By Kevin Robinson in News on Aug 19, 2010 2:00PM

Photo of an abandoned El platform, by BWChicago.
Mayor Daley announced the creation of a blue-ribbon committee (literally - it's called the "O'Hare Express Blue Ribbon Committee") to study the feasibility of building a privately financed and operated high-speed train from O'Hare to Block 37. “It has to be almost a separate private system,” Da Mare said in a press conference at City Hall. He's hoping that the 17 member panel, made up of local civic, labor and business leaders and led by Lester Crown of Henry Crown and Co, can figure out a way to build and operate a system parallel to the Blue Line without any city or government money. “The mandate from the mayor is: ‘No city money. No government money.’ ” Crown told the Sun-Times. “There’s already interest by private investment funds, foreign investment funds,” Daley said. “They’ve come to see me, I’ll be very frank, talking about this. That’s exciting.”

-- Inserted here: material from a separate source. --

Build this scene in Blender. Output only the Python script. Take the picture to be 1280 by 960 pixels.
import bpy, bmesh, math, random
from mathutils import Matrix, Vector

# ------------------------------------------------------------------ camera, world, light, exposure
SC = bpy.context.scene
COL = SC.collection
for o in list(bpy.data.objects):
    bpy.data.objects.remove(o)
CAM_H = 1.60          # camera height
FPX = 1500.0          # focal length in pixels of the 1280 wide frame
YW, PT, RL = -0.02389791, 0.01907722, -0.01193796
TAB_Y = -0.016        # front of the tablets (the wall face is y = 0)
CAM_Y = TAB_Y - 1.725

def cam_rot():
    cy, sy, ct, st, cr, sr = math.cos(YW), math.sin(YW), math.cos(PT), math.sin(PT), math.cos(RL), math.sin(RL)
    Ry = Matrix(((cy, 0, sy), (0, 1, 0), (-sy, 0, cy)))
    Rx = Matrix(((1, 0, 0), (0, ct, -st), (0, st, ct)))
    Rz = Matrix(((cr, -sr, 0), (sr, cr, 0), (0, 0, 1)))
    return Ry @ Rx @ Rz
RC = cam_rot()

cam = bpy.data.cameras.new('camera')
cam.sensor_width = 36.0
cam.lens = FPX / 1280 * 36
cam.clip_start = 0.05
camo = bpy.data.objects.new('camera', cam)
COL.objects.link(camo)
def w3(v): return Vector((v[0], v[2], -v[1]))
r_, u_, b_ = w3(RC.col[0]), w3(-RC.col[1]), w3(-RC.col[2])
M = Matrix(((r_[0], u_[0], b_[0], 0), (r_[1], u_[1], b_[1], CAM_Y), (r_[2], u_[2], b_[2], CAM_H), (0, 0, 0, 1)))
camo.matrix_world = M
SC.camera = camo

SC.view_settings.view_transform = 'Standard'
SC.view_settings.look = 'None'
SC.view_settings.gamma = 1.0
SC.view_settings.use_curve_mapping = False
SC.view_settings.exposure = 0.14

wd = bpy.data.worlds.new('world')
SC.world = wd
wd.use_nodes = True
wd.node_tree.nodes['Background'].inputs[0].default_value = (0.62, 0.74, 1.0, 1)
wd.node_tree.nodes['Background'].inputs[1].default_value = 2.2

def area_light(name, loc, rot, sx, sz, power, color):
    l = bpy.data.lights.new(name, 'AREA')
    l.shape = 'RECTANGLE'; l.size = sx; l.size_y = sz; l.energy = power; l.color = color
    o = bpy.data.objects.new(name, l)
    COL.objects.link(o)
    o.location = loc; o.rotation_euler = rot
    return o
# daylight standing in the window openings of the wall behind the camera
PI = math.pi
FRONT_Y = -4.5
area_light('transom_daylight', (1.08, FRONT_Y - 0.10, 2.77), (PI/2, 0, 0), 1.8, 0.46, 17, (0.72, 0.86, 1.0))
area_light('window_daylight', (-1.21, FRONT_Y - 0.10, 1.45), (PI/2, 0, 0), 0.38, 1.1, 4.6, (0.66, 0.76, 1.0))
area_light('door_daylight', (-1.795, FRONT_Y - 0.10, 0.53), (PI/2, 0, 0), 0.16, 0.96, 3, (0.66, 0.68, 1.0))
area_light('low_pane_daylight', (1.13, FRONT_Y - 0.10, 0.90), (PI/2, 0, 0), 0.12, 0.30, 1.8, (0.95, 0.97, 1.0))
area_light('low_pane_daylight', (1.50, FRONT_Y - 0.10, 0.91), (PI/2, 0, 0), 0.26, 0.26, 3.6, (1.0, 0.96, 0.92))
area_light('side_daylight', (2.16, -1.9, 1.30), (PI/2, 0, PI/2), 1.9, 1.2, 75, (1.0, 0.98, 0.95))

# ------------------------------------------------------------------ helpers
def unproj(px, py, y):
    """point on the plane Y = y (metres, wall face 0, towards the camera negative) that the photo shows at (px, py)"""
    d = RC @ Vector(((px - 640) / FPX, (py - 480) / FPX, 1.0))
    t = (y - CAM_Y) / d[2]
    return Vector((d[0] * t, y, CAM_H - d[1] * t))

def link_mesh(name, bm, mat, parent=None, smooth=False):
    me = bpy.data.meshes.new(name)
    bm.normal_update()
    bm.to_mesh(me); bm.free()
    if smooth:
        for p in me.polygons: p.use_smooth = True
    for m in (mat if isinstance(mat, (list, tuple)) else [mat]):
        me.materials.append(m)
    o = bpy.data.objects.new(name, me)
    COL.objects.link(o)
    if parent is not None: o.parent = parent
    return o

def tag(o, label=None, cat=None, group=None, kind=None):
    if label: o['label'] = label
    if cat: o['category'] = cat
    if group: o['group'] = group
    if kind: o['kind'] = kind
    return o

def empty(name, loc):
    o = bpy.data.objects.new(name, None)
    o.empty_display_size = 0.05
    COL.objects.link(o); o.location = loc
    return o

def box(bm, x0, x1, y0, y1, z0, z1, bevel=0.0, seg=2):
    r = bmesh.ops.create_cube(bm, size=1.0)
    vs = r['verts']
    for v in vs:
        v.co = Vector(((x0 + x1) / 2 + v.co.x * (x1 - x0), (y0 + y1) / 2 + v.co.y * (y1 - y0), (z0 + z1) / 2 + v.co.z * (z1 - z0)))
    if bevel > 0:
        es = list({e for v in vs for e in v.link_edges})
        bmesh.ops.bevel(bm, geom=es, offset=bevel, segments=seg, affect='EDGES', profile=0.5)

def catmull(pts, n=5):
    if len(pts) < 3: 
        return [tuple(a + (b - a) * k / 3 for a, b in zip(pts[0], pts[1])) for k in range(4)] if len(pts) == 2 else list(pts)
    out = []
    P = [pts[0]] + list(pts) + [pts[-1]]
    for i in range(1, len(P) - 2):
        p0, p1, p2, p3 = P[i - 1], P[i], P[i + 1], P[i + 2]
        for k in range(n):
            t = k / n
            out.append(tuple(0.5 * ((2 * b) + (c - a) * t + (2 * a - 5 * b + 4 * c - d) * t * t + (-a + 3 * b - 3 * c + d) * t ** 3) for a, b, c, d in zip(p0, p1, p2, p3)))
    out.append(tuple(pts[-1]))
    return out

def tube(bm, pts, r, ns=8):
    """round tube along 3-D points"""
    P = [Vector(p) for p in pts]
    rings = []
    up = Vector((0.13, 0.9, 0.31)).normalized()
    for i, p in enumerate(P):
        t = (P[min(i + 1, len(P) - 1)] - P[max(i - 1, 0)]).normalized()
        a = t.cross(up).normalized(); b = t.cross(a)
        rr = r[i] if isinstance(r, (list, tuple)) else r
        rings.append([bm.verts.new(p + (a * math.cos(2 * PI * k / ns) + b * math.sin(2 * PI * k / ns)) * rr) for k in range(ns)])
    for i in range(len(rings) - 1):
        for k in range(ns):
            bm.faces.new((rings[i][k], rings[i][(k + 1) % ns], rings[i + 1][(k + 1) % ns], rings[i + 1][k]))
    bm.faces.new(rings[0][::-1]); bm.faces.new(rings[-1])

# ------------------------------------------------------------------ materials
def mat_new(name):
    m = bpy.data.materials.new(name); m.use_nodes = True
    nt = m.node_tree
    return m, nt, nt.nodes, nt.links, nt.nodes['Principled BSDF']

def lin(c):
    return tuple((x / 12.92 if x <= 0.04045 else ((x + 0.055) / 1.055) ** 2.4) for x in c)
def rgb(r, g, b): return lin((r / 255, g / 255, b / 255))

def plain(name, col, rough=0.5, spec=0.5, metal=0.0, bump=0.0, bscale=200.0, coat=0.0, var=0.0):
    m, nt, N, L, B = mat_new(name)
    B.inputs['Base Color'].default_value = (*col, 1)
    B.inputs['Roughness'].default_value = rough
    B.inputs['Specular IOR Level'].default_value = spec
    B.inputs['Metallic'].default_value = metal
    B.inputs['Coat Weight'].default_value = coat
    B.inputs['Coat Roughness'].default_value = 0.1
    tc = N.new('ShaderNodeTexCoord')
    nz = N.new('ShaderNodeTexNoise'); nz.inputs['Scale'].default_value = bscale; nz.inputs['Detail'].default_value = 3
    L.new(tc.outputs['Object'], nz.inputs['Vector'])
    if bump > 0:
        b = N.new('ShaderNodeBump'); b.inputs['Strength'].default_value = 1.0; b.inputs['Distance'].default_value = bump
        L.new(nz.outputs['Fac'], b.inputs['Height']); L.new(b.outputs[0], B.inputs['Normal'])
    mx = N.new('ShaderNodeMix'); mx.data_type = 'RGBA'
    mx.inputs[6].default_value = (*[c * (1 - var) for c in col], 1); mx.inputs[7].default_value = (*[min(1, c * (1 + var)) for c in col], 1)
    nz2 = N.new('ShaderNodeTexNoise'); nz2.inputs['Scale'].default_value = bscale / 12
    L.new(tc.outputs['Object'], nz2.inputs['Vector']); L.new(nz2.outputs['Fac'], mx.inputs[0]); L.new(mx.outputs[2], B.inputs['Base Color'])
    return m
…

When who the private investors that have shown interest might be, Daley told the press that “The Chinese, Japanese and Middle East already," are interested. "And that excludes other investment funds here in America. Once you start this, once you announce it through the media, then we’ll get more and more interest.” Of course, financing the Block 37 super station fantasy with private funds isn't a brand new concept. Ron Huberman proposed a similar idea when he was president of the CTA:

"I have carefully read the business case for airport service and believe that a premium service built and operated in conjunction with a private sector partner is the way to go," said Huberman. "To replicate the success of premium service in other major cities, we really need to leverage private sector resources and expertise."

Block 37 already has a "super station" just waiting to be used for such transit development. CBS2's Mike Parker got all urban explorer on it last fall, giving himself a tour of the empty and unused station that cost Chicago a quarter billion dollars to build. Regardless, Daley is touting his new blue ribbon panel as "all about creating jobs and looking to the future," telling the Sun-Times that "These are not pork-barrel projects. This is private money coming in to invest with a decent return in regards to putting people back to work." That remains to be seen.